When Frank Castorf’s bicentennial Bayreuth production of Der Ring des Nibelungen appeared last year, it generated howls of protest. That hasn’t stopped this year’s public from packing out the Bayreuther Festspielhaus. I’ll be here for the whole cycle and I’ll be spreading my thoughts on Castorf’s work over separate reviews of each.
Before that, I’ll start with the uncontroversial part of last night’s Das Rheingold, namely the singing and the musical performance. Topping the list has to be Oleg Bryjak, who was a sensational Alberich.
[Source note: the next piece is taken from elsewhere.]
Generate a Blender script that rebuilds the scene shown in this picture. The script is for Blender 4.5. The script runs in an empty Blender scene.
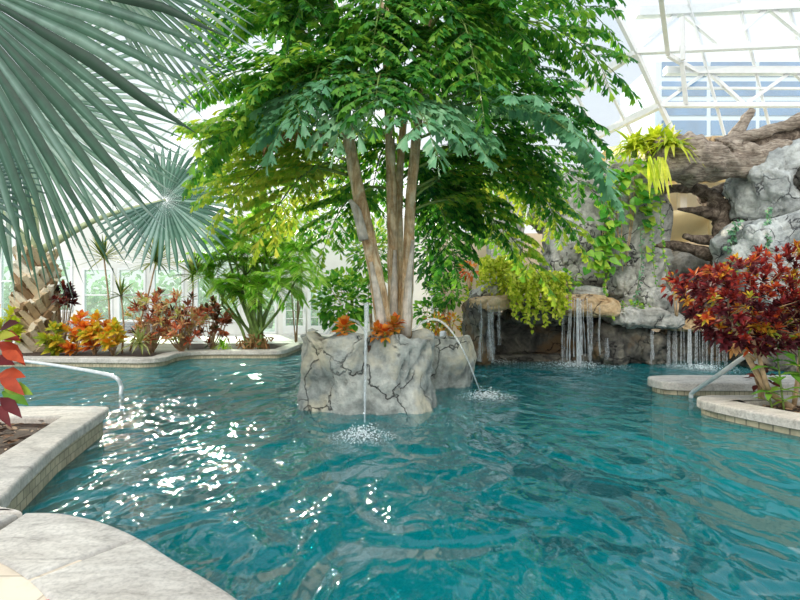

Starting with a voice that is rounded and strong across the whole range, Bryjak produced an extraordinary piece of vocal acting, imbuing his voice with overweening pride, malice, raw anger and utter desolation. The outstanding female voice of the evening was Nadine Weissman as Erda, who projected utter authority allied to lush timbre.
Norbert Ernst produced a Loge that was musically fine without including the last edge of characterisation. The role of Fricka doesn’t offer much in Das Rheingold, but Claudia Mahnke made it unusually strong, offering good promise for Act II of Die Walküre this evening. Within a high quality trio of Rhinemaidens, Okka von der Damerau impressed as Flosshilde. Wolfgang Koch gave a mixed performance as Wotan which seemed to come and go: his voice thrilled in many of the high notes but often seemed to lack power, especially in the lower parts of the register.
If I have one major cavil about the singing, it’s that diction was generally poor. Bayreuth doesn’t show surtitles, so one would hope that singers would make extra efforts to articulate their words, particularly since they’re getting a lot of help from the acoustic of the Festspielhaus which subdues the orchestral sound in favour of the voices. No such efforts were in evidence.
The acoustic is also known as being a difficult one for conductors trying to achieve good balance between different elements of the orchestra. That didn’t seem to bother Kirill Petrenko in the slightest as he led an excellent orchestral performance: pacy, exciting and clear.
So on to Castorf’s staging. Aleksandar Denić’s single multi-level set is certainly striking: the whole action takes place in a tawdry Texas motel which doubles as a filling station, bar and whorehouse: the whole thing is set on a turntable so that we see different angles at different times: the swimming pool at the back serves as the Rhine, with the Rhinemaidens as hookers; the gods are small-time gangsters, whom we first see through French windows of an upstairs bedroom; Fafner and Fasolt are garage mechanics who engage in wrecking the bar downstairs. Many of the costumes are gaudy, from Loge’s red suit to Freia’s pneumatic rubber or plastic creation to a gold lamé suit for Mime that would grace Terry Pratchett’s Moist von Lipwig.